Por Horacio Vázquez-Rial
Ser escritor es, sobre todo, ser lector. Ser, incluso, un lector desesperado. Desesperado por la falta de un libro. No de cualquier libro, sino de uno, preciso, inexistente o de existencia ignorada, que hay que escribir para poder leerlo. Creo que ésa es mi relación esencial con la literatura, el encuentro con las palabras y con las historias no contadas o, al menos, no encontradas.
Además, la convicción de que algo no ha sido dicho, explicado, narrado, es lo único, salvo casos de inconcebible y hasta obscena vanidad, que puede inducirnos a escribir más, a añadir algo a la ingente masa de lo ya escrito. Yo empecé a escribir en busca de un libro que deseaba leer, y seguí escribiendo porque no lo conseguí.

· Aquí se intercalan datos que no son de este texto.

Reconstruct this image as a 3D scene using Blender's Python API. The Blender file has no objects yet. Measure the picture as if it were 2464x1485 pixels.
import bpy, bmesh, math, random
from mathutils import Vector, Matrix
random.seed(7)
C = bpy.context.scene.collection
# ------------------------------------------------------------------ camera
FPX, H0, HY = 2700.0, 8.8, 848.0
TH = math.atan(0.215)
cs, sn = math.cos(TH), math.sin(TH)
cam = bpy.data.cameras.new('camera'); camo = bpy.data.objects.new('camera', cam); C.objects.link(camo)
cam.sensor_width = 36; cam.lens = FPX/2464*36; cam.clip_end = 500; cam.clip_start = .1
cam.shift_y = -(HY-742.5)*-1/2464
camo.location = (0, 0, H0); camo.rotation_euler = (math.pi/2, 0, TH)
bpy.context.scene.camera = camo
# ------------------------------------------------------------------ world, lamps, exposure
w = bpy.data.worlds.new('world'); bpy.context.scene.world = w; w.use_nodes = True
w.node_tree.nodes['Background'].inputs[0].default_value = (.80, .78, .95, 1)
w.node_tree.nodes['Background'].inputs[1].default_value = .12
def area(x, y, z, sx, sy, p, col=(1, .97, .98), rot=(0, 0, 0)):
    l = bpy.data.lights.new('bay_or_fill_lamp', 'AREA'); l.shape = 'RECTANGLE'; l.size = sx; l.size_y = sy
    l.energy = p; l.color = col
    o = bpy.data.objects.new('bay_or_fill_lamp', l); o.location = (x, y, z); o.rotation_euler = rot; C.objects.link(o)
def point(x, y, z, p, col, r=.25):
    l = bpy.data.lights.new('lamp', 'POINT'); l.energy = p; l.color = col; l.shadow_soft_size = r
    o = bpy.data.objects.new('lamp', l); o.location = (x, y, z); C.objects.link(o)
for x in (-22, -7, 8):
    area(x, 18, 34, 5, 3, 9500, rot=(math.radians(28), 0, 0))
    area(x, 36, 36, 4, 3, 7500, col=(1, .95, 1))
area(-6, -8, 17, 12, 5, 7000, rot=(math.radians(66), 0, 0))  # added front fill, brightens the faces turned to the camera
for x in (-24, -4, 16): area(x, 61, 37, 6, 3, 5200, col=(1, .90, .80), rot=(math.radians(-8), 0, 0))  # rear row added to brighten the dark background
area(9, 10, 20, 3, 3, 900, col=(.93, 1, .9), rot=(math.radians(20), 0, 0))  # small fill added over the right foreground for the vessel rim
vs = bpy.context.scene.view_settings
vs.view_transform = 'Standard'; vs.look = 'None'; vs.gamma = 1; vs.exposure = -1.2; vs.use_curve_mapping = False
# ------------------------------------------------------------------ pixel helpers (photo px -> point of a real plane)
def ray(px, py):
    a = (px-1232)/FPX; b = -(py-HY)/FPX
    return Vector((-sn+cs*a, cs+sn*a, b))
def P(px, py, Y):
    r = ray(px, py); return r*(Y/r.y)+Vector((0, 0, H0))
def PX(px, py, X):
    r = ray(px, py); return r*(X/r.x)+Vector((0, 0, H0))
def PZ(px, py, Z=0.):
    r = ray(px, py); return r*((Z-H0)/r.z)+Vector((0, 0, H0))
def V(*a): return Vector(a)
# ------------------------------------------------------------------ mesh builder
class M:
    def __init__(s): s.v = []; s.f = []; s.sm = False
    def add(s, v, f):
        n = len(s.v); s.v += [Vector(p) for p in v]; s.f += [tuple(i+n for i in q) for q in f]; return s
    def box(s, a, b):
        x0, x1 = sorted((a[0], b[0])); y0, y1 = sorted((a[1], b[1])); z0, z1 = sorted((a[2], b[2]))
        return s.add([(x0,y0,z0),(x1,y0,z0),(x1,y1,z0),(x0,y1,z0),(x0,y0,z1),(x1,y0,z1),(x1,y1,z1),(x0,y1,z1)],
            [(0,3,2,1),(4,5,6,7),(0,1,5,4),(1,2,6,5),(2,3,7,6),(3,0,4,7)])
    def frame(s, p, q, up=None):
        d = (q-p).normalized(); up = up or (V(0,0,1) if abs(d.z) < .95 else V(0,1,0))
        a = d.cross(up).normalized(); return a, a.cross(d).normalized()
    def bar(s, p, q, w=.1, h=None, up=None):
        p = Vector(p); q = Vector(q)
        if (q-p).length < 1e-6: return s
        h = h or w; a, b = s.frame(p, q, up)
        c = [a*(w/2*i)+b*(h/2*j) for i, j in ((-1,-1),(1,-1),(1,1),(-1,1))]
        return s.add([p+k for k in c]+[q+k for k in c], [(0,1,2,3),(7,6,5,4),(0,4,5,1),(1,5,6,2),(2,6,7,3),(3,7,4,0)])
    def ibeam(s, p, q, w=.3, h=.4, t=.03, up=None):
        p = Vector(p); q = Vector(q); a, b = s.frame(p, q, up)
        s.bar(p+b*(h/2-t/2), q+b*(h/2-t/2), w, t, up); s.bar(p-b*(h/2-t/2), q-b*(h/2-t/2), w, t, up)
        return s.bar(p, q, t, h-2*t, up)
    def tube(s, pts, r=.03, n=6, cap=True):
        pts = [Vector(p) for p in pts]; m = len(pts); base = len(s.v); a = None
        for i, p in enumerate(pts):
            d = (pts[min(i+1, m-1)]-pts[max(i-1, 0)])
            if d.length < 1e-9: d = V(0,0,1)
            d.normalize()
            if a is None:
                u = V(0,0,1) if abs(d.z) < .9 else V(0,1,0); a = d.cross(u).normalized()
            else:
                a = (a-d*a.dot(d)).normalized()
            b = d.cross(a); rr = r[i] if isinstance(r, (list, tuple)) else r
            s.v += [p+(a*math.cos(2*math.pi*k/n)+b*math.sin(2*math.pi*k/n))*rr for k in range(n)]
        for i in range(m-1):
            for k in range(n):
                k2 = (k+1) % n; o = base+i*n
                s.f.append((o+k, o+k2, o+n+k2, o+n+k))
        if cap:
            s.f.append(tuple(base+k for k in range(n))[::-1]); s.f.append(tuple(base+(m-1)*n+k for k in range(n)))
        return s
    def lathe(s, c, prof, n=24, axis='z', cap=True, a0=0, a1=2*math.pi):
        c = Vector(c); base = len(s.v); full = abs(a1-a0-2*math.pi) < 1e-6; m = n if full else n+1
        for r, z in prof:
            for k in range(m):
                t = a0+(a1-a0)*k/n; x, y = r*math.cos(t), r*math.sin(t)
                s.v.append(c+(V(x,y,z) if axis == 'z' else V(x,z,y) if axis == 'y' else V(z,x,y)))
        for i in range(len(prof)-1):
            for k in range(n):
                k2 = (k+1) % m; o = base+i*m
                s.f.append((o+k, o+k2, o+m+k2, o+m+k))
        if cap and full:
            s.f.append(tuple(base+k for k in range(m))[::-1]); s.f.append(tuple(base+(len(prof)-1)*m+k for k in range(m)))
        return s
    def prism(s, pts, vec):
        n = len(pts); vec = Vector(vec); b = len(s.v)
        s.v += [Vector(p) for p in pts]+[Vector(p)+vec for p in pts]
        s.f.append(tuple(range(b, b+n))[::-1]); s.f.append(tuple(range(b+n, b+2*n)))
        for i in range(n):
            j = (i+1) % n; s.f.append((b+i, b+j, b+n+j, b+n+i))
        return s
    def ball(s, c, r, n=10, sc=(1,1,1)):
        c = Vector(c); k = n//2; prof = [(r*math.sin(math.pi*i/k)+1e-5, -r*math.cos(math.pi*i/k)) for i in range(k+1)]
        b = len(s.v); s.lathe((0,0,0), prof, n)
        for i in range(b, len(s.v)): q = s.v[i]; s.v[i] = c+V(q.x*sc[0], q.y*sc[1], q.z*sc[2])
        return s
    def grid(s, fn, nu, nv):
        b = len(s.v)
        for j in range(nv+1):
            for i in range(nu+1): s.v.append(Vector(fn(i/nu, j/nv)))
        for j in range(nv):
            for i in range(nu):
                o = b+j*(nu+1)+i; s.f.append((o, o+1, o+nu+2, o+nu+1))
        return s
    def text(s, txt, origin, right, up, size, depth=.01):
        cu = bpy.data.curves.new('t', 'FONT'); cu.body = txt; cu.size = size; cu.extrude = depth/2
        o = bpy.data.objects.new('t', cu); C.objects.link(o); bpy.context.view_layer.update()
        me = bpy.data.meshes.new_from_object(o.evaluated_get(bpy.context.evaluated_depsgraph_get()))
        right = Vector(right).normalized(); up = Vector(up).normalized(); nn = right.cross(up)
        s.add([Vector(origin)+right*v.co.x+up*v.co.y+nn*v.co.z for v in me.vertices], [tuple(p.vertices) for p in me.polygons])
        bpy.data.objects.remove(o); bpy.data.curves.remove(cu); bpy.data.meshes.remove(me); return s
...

Cuando alguien le preguntó cuál era su mejor libro, el gran Juan García Hortelano respondió que, sin duda, el próximo, porque, de haber supuesto que era alguno de los que ya había escrito, se hubiese detenido allí. Y sus dos obras mayores, El gran momento de Mary Tribune y Gramática parda, son en gran parte reescrituras inmensas de textos precedentes, pruebas de su convicción de haber hallado algo no dicho, explicado, narrado, y de que él debía insistir en ello hasta dar con su expresión perfecta.
Lo que se suele llamar, con cierta solemnidad, universo literario de un autor, no es más que la suma de esas piezas que un lector ha echado en falta en el mapa de las cosas dichas. Y se trata de hallazgos más bien fortuitos, que no dependen de las lecturas que se hagan ni de las que se dejen de hacer, sino de lo que cabría denominar intuición cartográfica, porque el lector que decide escribir el libro que quisiera leer sabe desde siempre que ese libro no está escrito.
Borges dijo alguna vez que no había lecturas imprescindibles en una formación literaria, y avaló su afirmación con el incontestable argumento de que Homero no había leído a Cervantes y eso no le había impedido ser Homero.